Given instruction ▸ Identify, in the records below, every line where the string "Python" appears, and copy each such line.

Supplied data ▸
* * * * * * *
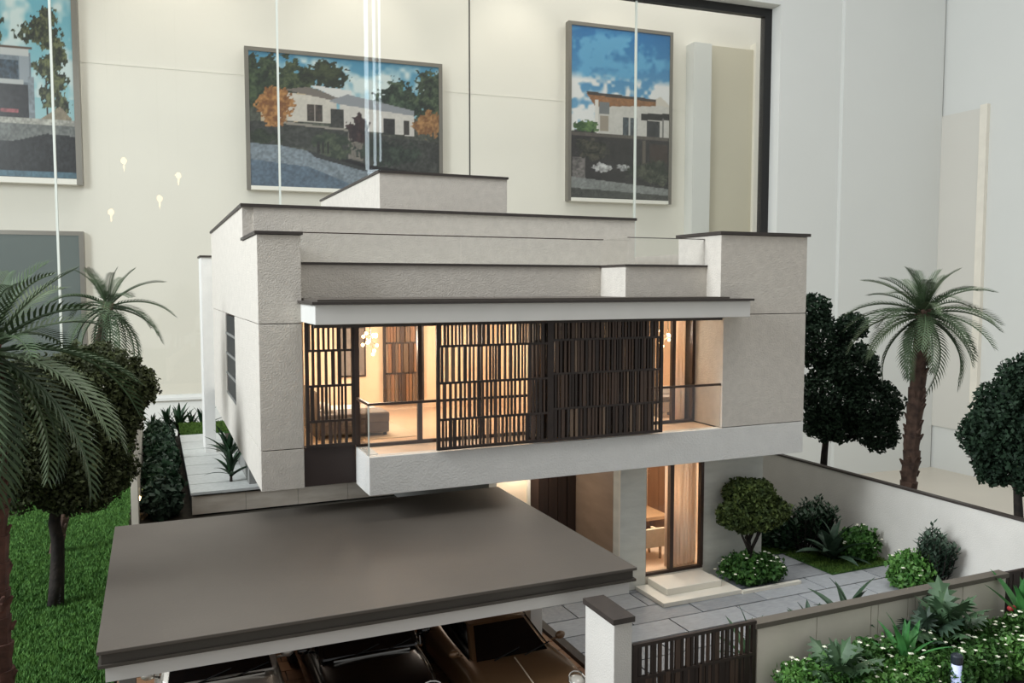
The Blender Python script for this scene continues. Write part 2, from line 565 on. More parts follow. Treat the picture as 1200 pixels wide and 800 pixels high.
* * * * * * *
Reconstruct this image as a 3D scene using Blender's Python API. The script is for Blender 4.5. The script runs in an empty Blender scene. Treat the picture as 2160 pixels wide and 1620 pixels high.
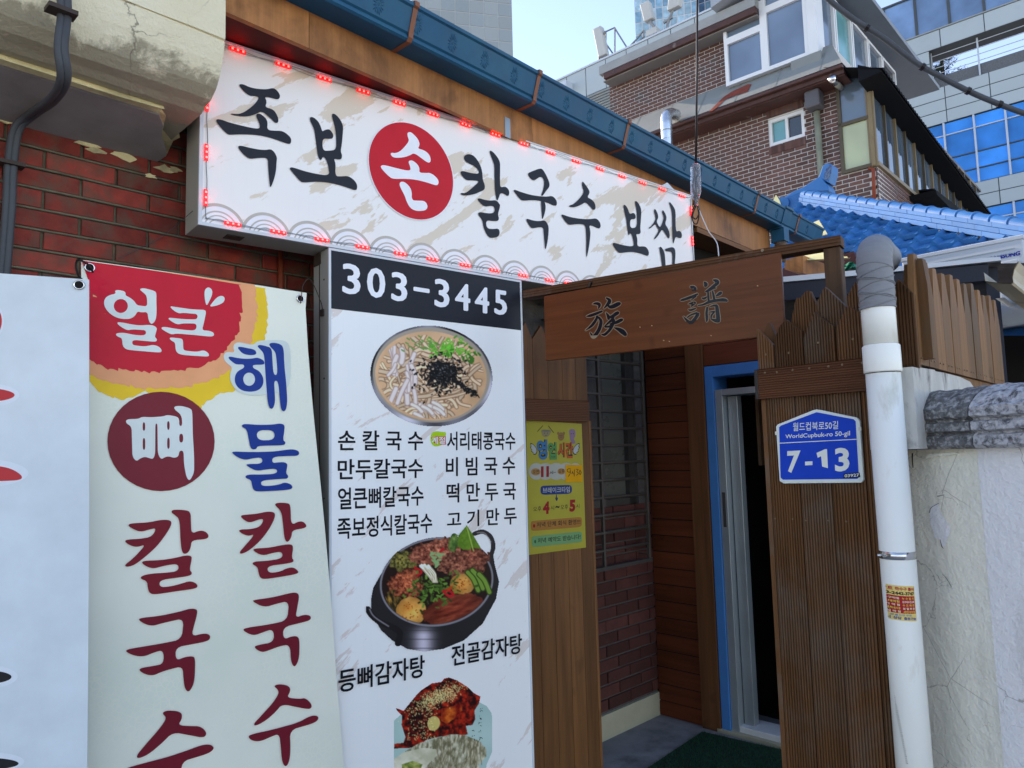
* * * * * * *
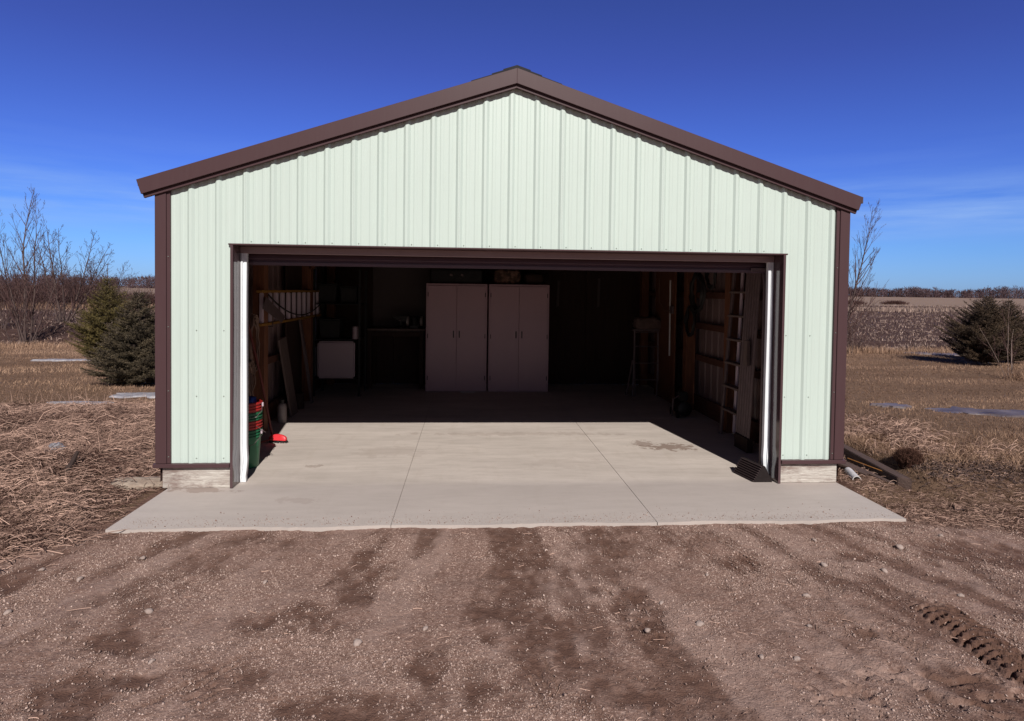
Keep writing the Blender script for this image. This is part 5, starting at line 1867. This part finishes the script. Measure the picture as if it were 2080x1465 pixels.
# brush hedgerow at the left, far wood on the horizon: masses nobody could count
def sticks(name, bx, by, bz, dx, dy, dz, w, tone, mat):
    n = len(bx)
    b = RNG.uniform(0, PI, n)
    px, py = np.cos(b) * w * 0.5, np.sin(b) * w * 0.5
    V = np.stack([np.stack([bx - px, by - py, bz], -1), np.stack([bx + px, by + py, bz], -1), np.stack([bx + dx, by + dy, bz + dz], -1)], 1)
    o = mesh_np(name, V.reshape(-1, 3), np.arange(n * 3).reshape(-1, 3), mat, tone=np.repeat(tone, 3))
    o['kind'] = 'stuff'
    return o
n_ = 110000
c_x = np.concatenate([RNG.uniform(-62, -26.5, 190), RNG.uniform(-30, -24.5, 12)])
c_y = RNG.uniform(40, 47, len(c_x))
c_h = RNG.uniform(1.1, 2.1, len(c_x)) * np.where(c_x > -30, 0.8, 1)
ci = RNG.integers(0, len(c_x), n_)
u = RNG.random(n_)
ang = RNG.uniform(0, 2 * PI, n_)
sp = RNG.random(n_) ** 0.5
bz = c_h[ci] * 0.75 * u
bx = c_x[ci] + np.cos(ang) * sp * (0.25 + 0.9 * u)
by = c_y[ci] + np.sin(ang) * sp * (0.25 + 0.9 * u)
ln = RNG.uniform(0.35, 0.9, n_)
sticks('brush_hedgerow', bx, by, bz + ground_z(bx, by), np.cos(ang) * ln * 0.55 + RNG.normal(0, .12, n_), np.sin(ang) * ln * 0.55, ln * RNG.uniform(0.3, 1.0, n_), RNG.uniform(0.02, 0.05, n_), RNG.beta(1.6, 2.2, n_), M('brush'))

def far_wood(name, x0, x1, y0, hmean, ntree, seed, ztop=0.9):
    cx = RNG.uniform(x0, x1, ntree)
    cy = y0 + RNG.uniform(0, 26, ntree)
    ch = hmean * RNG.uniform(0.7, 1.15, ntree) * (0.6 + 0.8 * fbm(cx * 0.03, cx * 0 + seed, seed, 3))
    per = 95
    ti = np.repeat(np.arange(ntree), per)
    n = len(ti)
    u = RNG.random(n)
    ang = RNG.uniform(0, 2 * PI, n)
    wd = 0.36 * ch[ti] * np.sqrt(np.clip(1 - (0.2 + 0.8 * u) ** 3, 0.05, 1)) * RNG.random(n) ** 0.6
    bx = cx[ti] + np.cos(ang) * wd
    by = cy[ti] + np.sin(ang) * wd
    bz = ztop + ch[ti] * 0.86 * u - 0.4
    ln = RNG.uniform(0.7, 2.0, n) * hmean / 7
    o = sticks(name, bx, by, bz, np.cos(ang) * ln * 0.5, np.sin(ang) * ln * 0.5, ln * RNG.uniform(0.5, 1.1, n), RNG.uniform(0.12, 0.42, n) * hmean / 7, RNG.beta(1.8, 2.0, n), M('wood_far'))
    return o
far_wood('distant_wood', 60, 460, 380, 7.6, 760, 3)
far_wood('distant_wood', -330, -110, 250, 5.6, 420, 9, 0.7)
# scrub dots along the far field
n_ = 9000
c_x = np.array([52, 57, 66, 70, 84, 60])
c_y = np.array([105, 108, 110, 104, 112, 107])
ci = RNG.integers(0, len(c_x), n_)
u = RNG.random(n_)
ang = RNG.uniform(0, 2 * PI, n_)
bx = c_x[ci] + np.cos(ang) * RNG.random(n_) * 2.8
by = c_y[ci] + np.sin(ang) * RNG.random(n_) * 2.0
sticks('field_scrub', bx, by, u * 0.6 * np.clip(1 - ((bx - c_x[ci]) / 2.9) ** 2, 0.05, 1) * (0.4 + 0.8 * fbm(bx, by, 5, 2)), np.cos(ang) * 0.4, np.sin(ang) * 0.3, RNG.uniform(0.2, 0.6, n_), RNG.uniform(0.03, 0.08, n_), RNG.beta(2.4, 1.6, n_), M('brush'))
* * * * * * *
Solution to this problem ▸
The Blender Python script for this scene continues. Write part 2, from line 565 on. More parts follow. Treat the picture as 1200 pixels wide and 800 pixels high.
Reconstruct this image as a 3D scene using Blender's Python API. The script is for Blender 4.5. The script runs in an empty Blender scene. Treat the picture as 2160 pixels wide and 1620 pixels high.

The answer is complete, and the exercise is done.